= Given task =
The lines from the top of the material below through the line containing "camera.updateMatrixWorld(true);" are to be printed exactly, with pictures omitted.

= Recorded information =
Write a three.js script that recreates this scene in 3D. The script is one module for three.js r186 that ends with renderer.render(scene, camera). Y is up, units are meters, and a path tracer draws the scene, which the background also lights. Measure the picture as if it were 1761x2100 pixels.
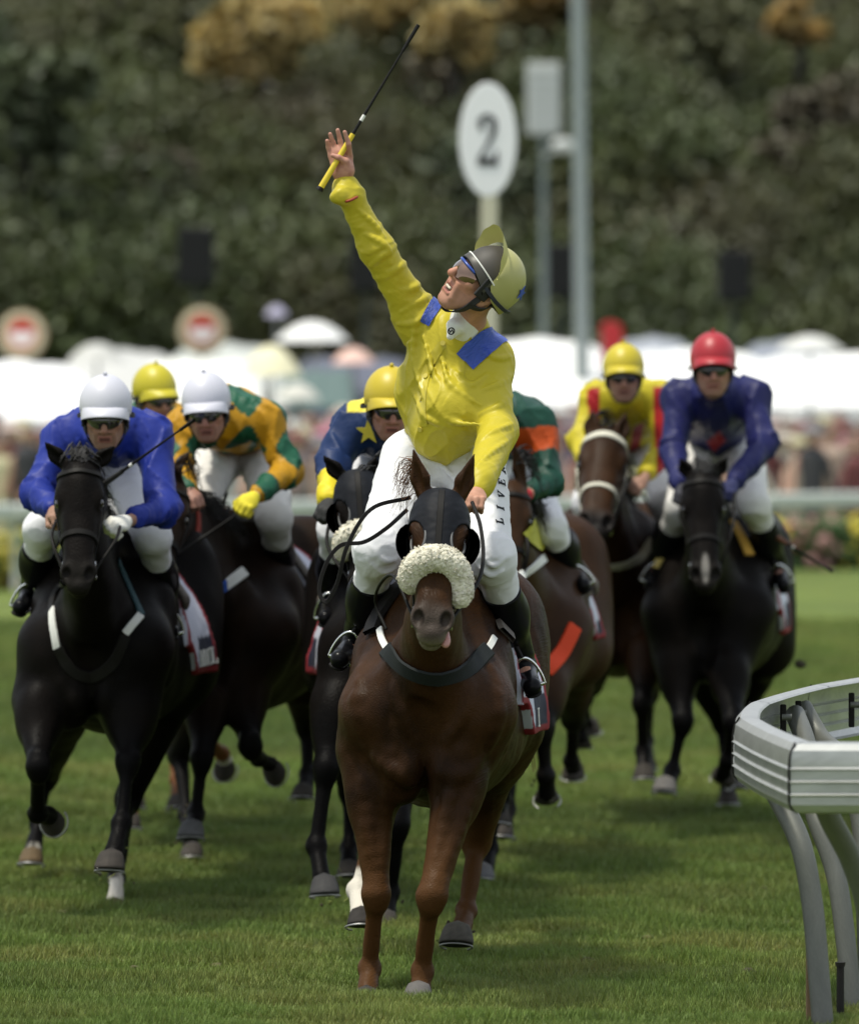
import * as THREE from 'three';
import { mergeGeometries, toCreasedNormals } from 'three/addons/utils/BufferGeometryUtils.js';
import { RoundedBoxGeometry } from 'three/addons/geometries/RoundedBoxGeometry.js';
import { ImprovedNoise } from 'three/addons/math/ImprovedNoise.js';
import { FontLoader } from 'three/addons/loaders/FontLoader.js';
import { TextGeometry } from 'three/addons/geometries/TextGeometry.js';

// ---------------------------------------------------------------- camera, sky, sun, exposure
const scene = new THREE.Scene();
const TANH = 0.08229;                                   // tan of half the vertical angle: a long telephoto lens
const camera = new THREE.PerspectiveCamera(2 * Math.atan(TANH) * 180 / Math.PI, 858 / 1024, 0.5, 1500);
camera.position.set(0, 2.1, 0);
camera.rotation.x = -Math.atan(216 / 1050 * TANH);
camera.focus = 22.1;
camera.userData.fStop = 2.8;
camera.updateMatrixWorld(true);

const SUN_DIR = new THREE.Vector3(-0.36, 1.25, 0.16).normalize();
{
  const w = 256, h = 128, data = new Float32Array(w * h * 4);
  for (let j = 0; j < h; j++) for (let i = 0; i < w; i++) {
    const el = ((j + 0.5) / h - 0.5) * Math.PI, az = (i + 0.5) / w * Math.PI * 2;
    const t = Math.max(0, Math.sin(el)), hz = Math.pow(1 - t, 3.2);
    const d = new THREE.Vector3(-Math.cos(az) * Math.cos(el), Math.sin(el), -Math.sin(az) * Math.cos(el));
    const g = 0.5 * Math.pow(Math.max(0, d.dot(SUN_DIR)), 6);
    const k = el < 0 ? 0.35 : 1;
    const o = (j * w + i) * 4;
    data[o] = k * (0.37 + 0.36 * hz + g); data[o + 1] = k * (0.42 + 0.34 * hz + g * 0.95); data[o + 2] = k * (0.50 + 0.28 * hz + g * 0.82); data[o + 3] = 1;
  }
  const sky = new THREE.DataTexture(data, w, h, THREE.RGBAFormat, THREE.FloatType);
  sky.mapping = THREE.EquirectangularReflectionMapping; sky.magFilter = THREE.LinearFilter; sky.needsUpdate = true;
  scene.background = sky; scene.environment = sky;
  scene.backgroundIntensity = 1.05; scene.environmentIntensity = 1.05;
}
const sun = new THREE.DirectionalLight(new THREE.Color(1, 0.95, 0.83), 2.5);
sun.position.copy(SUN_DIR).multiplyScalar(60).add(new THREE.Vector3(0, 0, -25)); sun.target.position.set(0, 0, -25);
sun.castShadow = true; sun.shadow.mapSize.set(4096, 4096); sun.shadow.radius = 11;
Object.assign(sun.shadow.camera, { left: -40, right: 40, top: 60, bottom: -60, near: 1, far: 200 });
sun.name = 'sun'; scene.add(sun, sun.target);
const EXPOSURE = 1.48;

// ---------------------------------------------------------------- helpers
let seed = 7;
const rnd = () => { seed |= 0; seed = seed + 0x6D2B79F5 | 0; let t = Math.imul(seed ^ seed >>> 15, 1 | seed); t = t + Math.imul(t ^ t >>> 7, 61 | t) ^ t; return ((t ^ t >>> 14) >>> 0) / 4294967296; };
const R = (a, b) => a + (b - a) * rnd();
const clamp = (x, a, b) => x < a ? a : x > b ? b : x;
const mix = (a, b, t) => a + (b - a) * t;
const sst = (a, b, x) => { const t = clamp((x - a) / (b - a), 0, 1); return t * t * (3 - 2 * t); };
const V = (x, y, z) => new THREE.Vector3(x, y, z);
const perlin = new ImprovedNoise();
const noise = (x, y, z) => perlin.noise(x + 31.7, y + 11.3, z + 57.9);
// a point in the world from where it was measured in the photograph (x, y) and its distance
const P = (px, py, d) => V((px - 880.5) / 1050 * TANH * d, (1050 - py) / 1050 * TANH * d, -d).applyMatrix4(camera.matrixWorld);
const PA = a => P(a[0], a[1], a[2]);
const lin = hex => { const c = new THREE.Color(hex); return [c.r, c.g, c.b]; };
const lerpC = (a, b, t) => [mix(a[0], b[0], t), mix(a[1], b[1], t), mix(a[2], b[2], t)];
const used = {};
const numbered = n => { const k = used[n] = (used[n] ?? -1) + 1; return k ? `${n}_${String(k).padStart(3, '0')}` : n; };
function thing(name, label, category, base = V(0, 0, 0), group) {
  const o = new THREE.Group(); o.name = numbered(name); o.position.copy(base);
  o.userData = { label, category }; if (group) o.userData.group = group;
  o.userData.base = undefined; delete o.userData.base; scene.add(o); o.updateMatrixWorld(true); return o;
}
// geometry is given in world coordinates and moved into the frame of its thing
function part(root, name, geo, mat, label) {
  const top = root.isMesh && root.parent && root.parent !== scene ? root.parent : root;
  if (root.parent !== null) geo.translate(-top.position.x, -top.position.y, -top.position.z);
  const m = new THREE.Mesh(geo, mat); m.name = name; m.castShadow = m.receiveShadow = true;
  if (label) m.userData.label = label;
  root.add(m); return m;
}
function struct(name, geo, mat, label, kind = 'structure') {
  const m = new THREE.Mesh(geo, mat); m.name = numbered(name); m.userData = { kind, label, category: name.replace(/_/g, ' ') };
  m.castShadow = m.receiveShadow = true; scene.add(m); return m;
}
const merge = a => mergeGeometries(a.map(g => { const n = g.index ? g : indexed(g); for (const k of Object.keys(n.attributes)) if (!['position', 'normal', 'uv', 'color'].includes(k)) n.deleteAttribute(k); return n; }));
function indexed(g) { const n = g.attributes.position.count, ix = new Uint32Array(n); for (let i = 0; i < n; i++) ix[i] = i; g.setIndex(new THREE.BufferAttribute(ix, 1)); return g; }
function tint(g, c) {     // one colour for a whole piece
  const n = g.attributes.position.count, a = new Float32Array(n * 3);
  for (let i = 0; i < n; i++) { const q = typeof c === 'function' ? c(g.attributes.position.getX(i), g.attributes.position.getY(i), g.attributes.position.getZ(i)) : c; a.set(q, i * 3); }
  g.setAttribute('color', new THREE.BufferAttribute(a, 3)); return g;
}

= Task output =
Write a three.js script that recreates this scene in 3D. The script is one module for three.js r186 that ends with renderer.render(scene, camera). Y is up, units are meters, and a path tracer draws the scene, which the background also lights. Measure the picture as if it were 1761x2100 pixels.
import * as THREE from 'three';
import { mergeGeometries, toCreasedNormals } from 'three/addons/utils/BufferGeometryUtils.js';
import { RoundedBoxGeometry } from 'three/addons/geometries/RoundedBoxGeometry.js';
import { ImprovedNoise } from 'three/addons/math/ImprovedNoise.js';
import { FontLoader } from 'three/addons/loaders/FontLoader.js';
import { TextGeometry } from 'three/addons/geometries/TextGeometry.js';

// ---------------------------------------------------------------- camera, sky, sun, exposure
const scene = new THREE.Scene();
const TANH = 0.08229;                                   // tan of half the vertical angle: a long telephoto lens
const camera = new THREE.PerspectiveCamera(2 * Math.atan(TANH) * 180 / Math.PI, 858 / 1024, 0.5, 1500);
camera.position.set(0, 2.1, 0);
camera.rotation.x = -Math.atan(216 / 1050 * TANH);
camera.focus = 22.1;
camera.userData.fStop = 2.8;
camera.updateMatrixWorld(true);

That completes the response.